%%

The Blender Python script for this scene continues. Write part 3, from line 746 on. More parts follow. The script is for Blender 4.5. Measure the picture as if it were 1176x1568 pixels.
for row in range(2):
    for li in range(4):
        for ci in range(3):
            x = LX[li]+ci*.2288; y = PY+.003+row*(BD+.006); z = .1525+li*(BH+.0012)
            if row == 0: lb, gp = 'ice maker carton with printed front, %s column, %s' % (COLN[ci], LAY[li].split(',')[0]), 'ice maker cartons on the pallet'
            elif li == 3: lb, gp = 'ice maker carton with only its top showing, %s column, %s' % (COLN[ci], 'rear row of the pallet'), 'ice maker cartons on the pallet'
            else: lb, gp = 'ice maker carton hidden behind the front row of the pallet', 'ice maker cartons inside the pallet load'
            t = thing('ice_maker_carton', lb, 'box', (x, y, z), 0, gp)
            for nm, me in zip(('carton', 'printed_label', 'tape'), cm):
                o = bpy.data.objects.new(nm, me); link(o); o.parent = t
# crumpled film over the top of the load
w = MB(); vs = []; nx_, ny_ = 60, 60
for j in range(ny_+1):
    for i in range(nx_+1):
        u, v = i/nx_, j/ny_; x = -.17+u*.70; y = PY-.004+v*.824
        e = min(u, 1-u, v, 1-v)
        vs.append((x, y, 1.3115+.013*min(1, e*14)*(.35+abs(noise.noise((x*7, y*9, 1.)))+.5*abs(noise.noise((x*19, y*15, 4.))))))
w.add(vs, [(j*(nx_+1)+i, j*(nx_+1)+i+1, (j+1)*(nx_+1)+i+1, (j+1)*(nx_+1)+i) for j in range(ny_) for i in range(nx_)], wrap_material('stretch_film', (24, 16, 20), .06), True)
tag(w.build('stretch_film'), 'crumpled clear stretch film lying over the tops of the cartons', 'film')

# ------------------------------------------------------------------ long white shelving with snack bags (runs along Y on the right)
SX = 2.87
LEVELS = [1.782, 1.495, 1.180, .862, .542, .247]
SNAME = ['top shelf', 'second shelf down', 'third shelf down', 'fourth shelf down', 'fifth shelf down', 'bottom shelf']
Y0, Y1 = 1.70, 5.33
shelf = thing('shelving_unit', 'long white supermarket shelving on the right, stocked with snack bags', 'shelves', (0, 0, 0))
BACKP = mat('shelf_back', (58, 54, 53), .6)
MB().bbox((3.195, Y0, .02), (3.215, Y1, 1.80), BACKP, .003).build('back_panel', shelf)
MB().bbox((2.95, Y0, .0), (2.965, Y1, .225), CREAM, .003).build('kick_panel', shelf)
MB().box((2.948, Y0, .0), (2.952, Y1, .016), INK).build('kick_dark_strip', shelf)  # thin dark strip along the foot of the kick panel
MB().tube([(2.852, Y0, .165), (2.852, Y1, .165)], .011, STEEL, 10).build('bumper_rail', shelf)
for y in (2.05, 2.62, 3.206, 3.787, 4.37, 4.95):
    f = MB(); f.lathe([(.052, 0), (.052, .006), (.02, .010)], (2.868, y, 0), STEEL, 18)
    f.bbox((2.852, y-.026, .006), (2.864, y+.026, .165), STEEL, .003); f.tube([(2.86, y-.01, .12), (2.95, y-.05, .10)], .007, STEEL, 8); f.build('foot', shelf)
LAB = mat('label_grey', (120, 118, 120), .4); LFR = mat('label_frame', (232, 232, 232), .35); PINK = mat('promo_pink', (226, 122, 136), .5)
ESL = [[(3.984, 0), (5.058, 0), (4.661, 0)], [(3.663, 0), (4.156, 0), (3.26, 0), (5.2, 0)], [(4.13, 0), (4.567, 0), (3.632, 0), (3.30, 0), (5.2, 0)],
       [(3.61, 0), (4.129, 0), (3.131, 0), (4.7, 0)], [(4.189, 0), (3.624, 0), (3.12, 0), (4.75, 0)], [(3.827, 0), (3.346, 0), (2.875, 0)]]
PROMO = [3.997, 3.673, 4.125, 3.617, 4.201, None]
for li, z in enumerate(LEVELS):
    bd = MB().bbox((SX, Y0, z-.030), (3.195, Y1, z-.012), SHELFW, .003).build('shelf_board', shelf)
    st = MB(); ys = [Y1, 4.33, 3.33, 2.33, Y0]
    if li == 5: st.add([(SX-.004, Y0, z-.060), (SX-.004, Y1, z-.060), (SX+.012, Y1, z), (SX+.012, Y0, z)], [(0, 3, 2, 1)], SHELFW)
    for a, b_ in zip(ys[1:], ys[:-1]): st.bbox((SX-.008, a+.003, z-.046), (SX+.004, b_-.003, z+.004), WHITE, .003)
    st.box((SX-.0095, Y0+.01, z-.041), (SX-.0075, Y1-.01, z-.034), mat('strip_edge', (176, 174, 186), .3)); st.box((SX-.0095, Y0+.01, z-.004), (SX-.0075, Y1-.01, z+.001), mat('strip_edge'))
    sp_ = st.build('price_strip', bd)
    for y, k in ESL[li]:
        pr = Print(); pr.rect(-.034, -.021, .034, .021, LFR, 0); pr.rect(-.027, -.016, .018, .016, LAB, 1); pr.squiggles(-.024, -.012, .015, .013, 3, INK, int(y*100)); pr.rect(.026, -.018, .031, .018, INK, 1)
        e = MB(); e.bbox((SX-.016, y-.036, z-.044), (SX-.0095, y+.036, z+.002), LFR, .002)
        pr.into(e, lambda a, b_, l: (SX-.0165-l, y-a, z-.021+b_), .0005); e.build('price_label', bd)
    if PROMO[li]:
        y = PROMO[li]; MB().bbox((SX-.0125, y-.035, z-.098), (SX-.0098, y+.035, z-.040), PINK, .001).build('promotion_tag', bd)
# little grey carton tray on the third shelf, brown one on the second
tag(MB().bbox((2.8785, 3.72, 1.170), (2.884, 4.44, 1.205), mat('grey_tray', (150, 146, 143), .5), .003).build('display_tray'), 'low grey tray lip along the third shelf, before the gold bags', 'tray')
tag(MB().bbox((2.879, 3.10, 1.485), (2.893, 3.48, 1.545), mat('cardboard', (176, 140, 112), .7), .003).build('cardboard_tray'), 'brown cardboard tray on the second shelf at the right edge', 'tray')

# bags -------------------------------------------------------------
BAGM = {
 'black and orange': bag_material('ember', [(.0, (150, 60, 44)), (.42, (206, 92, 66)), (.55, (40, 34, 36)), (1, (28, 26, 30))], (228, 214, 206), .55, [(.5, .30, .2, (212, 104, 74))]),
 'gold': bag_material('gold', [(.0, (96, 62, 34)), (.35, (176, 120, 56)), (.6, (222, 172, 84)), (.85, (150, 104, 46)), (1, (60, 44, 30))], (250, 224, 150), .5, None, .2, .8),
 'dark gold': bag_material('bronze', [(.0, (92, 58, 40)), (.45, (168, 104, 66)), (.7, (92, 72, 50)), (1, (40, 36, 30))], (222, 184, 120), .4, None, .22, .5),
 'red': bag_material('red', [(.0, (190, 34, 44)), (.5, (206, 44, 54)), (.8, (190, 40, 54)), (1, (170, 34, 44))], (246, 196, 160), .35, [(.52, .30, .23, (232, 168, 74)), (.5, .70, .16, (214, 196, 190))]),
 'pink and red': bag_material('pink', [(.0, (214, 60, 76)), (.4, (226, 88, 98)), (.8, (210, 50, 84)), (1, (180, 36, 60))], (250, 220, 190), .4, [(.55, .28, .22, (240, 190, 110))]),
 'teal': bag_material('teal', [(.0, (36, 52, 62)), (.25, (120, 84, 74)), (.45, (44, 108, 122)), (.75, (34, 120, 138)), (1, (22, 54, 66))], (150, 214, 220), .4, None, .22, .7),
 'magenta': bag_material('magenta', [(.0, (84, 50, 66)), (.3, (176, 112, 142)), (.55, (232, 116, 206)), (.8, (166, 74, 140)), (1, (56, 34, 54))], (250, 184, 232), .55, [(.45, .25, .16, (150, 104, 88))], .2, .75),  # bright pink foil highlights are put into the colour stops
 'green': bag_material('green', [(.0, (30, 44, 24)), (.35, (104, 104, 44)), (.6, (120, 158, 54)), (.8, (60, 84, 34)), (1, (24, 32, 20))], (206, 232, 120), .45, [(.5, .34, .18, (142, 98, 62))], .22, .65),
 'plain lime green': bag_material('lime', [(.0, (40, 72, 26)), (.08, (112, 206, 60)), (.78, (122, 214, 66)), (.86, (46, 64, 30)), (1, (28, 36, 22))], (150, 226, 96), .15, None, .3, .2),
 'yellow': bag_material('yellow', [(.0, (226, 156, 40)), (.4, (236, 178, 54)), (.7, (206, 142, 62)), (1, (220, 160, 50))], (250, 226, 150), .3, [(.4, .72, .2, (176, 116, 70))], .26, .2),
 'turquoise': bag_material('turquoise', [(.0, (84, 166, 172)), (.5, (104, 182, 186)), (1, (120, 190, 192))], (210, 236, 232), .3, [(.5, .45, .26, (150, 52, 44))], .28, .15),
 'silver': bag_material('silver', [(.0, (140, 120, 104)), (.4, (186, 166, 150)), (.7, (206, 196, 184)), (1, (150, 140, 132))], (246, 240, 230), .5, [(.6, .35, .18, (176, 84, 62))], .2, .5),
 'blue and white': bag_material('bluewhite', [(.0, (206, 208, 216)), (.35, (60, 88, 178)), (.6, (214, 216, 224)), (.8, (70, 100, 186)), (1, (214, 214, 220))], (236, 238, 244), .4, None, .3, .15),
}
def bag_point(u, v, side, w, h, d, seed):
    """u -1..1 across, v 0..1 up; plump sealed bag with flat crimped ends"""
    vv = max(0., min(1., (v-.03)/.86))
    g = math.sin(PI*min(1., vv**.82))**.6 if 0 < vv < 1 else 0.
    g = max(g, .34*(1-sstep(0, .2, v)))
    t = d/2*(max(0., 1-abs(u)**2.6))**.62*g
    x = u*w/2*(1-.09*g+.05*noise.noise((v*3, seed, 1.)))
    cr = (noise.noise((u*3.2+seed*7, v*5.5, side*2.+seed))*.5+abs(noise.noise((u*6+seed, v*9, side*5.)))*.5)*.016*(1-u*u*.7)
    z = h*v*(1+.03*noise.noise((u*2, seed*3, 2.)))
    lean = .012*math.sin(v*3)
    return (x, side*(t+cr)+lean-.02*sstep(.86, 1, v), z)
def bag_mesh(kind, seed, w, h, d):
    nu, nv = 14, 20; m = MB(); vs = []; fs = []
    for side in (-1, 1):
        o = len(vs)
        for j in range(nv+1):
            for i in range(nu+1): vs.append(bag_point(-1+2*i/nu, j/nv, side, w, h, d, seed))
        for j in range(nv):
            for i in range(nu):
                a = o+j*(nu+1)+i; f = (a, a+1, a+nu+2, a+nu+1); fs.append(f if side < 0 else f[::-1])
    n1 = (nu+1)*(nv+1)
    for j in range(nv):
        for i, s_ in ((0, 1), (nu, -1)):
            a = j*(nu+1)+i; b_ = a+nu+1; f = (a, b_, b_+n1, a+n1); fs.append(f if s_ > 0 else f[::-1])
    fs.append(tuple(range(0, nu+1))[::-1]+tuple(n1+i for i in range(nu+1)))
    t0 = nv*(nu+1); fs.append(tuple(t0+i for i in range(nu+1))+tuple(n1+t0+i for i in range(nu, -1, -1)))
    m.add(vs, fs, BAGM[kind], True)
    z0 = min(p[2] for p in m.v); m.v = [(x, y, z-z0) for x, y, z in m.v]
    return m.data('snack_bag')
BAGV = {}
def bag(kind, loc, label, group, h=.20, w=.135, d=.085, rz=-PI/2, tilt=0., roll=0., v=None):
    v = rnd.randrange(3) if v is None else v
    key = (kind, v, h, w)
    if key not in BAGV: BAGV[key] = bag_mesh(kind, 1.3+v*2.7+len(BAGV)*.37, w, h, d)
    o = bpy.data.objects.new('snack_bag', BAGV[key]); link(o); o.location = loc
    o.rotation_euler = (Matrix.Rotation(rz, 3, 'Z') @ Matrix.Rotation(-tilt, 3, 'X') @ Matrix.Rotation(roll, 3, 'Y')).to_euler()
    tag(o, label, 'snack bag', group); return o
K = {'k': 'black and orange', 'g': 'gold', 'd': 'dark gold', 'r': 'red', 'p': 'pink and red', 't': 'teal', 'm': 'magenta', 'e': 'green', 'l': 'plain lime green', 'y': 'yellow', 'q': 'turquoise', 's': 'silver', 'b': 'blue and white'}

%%

=== WHAT YOU HAVE TO DO ===
Quote the lines of the listing above that run from the line with "o.rotation_euler = (Matrix.Rotation(rz, 3, 'Z')" through its last line, both included, and nothing else.

=== COMPLETE OUTPUT ===
    o.rotation_euler = (Matrix.Rotation(rz, 3, 'Z') @ Matrix.Rotation(-tilt, 3, 'X') @ Matrix.Rotation(roll, 3, 'Y')).to_euler()
    tag(o, label, 'snack bag', group); return o
K = {'k': 'black and orange', 'g': 'gold', 'd': 'dark gold', 'r': 'red', 'p': 'pink and red', 't': 'teal', 'm': 'magenta', 'e': 'green', 'l': 'plain lime green', 'y': 'yellow', 'q': 'turquoise', 's': 'silver', 'b': 'blue and white'}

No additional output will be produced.